Friday, June 24, 2022

The Three Waves of Adam Smith's Darwinian Liberal Moral Theory

 In the middle of July, I will be in Bogota, Columbia, for the 2022 Conference of the International Adam Smith Society.  I will present a paper entitled "The Three Waves of Adam Smith's Darwinian Liberal Moral Theory."  Here is a short summary of a long paper:


          I have argued that we should see Charles Darwin, Edward Westermarck, and Edward O. Wilson as the three waves of Adam Smith’s Darwinian liberal theory, because each of them initiated a new turn in the evolutionary moral psychology that has confirmed and deepened Smith’s liberal theory of the moral sentiments.

          I have identified this as a liberal moral theory for three reasons.  It assumes a liberal individualism that recognizes the natural separateness of individuals and the moral claims that individuals make.  It asserts the liberal no-harm principle of justice as a “negative virtue” that hinders individuals from any unprovoked harming of others.  And it employs the liberal idea of society as a largely self-regulating and spontaneous order arising from the social interaction of individuals seeking to satisfy their individual desires.
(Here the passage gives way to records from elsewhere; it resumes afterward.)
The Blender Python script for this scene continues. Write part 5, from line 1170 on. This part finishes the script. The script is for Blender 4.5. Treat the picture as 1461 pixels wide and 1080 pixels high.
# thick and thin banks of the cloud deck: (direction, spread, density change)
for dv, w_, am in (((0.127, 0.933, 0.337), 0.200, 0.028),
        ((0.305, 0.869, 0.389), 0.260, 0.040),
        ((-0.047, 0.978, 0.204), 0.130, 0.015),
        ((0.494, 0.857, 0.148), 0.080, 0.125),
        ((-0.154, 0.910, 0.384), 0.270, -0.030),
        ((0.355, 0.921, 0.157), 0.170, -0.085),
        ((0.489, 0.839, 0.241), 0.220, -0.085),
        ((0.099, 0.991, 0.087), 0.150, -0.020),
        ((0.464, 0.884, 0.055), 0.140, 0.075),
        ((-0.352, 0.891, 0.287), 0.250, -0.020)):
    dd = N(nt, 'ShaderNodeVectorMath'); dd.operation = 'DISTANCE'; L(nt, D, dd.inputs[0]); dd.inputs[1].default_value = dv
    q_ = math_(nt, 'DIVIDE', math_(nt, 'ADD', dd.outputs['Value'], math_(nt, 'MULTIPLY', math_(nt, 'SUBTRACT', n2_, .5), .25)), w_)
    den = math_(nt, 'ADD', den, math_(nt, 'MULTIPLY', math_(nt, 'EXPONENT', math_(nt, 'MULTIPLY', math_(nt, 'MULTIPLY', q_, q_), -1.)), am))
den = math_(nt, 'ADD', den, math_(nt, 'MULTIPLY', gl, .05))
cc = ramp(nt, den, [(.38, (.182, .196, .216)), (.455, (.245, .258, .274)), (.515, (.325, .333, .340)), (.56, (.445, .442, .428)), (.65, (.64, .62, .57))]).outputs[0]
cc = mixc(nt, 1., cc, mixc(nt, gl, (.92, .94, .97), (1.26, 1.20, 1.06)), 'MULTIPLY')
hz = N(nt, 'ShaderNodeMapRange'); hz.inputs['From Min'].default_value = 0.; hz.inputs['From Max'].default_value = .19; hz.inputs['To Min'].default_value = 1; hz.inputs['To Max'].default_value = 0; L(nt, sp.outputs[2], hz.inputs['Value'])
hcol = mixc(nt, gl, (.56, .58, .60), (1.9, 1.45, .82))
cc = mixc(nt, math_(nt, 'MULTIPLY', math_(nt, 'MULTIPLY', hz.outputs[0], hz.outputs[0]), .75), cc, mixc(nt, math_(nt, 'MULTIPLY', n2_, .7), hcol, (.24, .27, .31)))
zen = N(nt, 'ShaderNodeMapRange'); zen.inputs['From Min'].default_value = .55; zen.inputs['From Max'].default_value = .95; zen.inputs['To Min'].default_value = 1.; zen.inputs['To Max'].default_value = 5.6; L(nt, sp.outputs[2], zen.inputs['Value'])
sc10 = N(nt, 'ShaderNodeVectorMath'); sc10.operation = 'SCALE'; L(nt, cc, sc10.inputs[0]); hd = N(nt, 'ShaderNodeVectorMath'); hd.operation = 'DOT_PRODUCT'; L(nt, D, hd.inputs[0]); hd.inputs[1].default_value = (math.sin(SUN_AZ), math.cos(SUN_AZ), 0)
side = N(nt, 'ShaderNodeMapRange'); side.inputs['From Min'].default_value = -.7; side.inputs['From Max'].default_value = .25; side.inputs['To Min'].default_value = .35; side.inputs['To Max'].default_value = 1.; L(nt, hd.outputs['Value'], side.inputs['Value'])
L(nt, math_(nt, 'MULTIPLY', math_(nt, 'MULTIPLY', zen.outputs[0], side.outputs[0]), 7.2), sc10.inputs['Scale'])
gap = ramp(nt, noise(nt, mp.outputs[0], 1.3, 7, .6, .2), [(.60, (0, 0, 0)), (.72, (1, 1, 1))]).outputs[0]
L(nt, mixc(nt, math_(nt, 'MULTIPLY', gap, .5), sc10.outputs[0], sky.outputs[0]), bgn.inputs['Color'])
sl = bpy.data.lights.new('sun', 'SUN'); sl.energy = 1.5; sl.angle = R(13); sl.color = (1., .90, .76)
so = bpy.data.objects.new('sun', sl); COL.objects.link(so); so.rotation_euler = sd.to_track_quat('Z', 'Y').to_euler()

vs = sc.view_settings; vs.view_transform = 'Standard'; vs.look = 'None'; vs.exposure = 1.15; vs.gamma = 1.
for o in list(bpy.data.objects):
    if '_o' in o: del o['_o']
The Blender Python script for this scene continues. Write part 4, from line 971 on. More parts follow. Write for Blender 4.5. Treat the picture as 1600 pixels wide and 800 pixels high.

          I have defended this as an empiricist moral anthropology that arises from the coevolution of human nature, human culture, and human judgment.  This revives an ancient Greek liberal evolutionary tradition that is set against the traditional Platonic idea that moral order must conform to some transcendentalist moral cosmology of a cosmic God, a cosmic Reason, or a cosmic Nature. 

In The Theory of Moral Sentiments, Smith did often invoke the transcendentalist moral cosmology of a moral divinity enforcing a divine moral law through eternal rewards and punishments.  But as Smith made clear in his praise of Hume as “a perfectly wise and virtuous man,” Smith was an esoteric writer whose public teaching of religious morality had concealed from most of his readers his philosophic teaching that irreligious skeptics like Hume could be wise and virtuous.

I have shown how evolutionary moral psychology supports Smith’s theory of moral sentiments through seven ideas:  the four grounds of evolutionary morality, the evolutionary roots of morality in primates, the expression of the instinctive moral sentiments in human children, the moral psychology of the impartial spectator in evolutionary game theory, the evolutionary science of the universal moral rule condemning incest, the evolutionary morals of markets, and the evolutionary history of trade as expressing the natural human “propensity to truck, barter, and exchange.”

I have replied to the two most common objections to evolutionary ethics.  One objection is that evolutionary moral psychology is ultimately nihilistic in promoting the idea that morality is a fictional creation of the human mind that does not conform to any eternal reality of moral facts inscribed in the cosmic order of the world.  My response to this objection has been to argue that while an evolutionary sentimentalist morality is created by the human mind, that does not make morality arbitrary or fictional.  The human morality of the natural moral sentiments is real:  although it is not an eternal reality, it is an enduring reality that will endure for as long as our evolved human nature endures. 

The second objection is that evolutionary ethics commits the “naturalistic fallacy” by assuming that moral values can be inferred from natural facts.  My reply has been to argue that there is no fallacy in understanding moral judgments to be factual judgments about the species-typical pattern of moral sentiments in specified circumstances:  it is natural for human beings that certain moral feelings of approbation or disapprobation tend to be aroused by certain facts, and the experience of such feelings is the only ground for our moral judgments.

          From all of this, we can see that a Darwinian liberal theory of the Smithian moral sentiments offers us one way of understanding our human place in nature.  We are neither mindless machines nor disembodied spirits.  We are animals.  As animals, shaped by our natural evolutionary history as primates, we display the animate powers of nature for movement, desire, and awareness.  We move to satisfy our desires in the light of our awareness of the world.  We are a unique species of animal, but our distinctively human traits—such as symbolic speech, practical deliberation, and conceptual thought—are emergent elaborations of powers shared in some form with other animals.  Our powers for habituation and learning allow us to alter our natural environments, but even these powers are emergent extensions of the behavioral flexibility shown by other animals.  So even if the natural world was not made for us, we were made for it, because we are adapted to live in it.  We have not been thrown into nature from some place far away.  We come from nature.  It is our home.

3 comments:

Kent Guida said...

Great piece. Will be very interested to hear about the reactions at the conference. Any idea when the full paper will be published?

Larry Arnhart said...

I have no idea about publishing it. It's way too long to be published as an article, and too short to be published as a book. If it's well received at the conference, someone might suggest some route to publication.

Roger Sweeny said...

"So even if the natural world was not made for us, we were made for it, because we are adapted to live in it. We have not been thrown into nature from some place far away. We come from nature. It is our home."

Not as poetic as "there is grandeur ..." but pretty good and a nice summary.